Marxism went completely sideways from what intellectuals expected for instance.
>When you ask them how this ideal stateless world of private coroporations would function
In reality pretty much like many African countries. You basically need a government to form and maintain a functioning free market in the first place but libs just pretend it's a free lunch
This. Libertarianism is so peculiarly American (even if there are non-American thinkers in the movement), given the country's history as a frontier society, so it's natural for them to assume that you just don't need government and markets, roads and everything else would spring up by people's own initiative (which was often how things did happen in the frontier). Almost every other developed country has a more robust tradition of raison d'etat, even the ones that became more laissez-faire in terms of economic policy later on.

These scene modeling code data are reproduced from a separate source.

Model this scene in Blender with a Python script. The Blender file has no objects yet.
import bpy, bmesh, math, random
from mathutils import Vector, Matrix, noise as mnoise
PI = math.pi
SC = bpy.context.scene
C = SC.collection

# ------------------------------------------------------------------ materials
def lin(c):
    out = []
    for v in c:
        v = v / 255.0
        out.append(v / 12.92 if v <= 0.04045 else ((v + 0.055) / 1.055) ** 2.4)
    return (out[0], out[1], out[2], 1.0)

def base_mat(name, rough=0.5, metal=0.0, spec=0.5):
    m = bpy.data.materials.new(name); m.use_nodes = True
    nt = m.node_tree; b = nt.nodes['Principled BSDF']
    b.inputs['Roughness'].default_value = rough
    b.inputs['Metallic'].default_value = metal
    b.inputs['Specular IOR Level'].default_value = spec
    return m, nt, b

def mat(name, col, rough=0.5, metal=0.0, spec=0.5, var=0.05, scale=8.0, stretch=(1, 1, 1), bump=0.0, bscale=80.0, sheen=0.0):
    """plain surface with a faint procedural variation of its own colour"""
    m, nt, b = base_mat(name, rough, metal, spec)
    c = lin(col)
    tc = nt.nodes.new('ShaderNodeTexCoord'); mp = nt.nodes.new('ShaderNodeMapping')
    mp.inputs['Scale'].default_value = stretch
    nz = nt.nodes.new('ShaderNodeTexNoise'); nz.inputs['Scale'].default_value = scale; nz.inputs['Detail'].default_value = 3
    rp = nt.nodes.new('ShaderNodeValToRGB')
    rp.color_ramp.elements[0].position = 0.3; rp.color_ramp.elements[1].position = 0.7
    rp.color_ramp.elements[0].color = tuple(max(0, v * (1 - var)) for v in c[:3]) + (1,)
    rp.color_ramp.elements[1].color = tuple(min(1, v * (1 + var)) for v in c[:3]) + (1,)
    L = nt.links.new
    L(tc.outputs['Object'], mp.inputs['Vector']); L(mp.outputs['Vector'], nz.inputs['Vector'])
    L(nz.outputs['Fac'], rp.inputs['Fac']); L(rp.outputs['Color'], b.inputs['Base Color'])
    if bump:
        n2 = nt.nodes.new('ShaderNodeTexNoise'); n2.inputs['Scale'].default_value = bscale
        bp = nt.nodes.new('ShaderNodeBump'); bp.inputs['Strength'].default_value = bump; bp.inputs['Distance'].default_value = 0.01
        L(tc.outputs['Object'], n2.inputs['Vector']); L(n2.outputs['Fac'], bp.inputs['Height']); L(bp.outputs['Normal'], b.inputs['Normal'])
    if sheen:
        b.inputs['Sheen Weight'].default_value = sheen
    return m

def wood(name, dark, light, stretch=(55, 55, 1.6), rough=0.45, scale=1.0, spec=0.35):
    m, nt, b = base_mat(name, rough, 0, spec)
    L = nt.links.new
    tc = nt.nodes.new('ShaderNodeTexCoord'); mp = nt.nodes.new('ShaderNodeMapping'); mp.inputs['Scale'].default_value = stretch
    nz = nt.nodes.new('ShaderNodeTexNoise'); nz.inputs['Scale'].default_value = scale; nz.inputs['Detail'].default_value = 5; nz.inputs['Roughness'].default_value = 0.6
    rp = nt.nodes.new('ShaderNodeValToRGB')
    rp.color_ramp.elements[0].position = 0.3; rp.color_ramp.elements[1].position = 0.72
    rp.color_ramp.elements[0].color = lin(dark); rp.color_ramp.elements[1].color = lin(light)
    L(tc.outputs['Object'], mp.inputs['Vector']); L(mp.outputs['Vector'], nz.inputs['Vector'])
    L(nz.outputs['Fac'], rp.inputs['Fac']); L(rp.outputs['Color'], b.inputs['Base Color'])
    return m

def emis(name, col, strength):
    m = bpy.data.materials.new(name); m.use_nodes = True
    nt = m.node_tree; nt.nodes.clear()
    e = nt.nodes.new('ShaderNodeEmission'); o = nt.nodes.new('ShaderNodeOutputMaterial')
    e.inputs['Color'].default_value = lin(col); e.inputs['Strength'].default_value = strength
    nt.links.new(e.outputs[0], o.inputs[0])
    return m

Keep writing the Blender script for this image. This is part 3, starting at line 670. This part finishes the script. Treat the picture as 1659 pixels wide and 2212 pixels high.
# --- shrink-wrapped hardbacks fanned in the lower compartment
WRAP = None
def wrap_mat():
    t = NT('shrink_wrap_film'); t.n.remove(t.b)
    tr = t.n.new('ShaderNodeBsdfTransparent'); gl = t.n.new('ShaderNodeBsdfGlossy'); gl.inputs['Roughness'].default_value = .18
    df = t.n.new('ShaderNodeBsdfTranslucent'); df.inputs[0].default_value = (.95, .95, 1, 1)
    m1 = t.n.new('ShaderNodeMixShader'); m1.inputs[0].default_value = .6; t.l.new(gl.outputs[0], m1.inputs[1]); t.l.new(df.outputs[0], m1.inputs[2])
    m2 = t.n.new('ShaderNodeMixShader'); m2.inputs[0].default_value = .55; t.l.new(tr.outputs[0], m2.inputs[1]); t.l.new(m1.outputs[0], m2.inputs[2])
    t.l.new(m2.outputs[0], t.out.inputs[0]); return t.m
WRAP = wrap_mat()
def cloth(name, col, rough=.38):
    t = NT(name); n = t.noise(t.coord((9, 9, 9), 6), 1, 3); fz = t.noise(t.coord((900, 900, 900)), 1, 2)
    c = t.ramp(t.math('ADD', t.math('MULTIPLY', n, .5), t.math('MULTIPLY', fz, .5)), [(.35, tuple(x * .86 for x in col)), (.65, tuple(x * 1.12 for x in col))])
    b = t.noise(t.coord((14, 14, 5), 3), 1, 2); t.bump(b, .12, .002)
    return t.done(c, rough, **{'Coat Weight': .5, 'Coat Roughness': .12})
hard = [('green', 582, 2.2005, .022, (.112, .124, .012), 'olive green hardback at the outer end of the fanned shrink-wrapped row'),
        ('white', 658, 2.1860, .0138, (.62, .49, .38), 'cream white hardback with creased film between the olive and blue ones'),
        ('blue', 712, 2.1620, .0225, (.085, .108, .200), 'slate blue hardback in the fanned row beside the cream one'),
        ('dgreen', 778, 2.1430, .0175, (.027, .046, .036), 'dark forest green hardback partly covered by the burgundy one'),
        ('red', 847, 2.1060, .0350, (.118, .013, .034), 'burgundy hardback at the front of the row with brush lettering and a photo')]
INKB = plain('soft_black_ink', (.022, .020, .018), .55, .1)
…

OP is 16 and most likely a closeted homosexual
I was wondering why you thought Gray's Anatomy should be required reading
Politics is a complete waste of time
it's the middle road between tuning out completely and going full scorched earth on the establishment with rifles that have the scary kind of handles. Stacking money and buying politicians with it is how things get changed.
https://news.yahoo.com/george-soros-pours-millions-texas-090059290.html
Rothbard was the first philosopher who really caught my attention, around the age of fourteen. I still have a soft spot for him and some of the other Misesians as a result. At least those cranks sound like they believe the shit they say, unlike the Cato types. Plus I have Hoppe to thank for pointing me in the direction of philosophers I've ended up appreciating more. I don't know if I'd say this or any ancap works should be "required" but I guess it still beats the lib'd up bullshit kids usually are exposed to.
I'm the most intelligent person in this thread.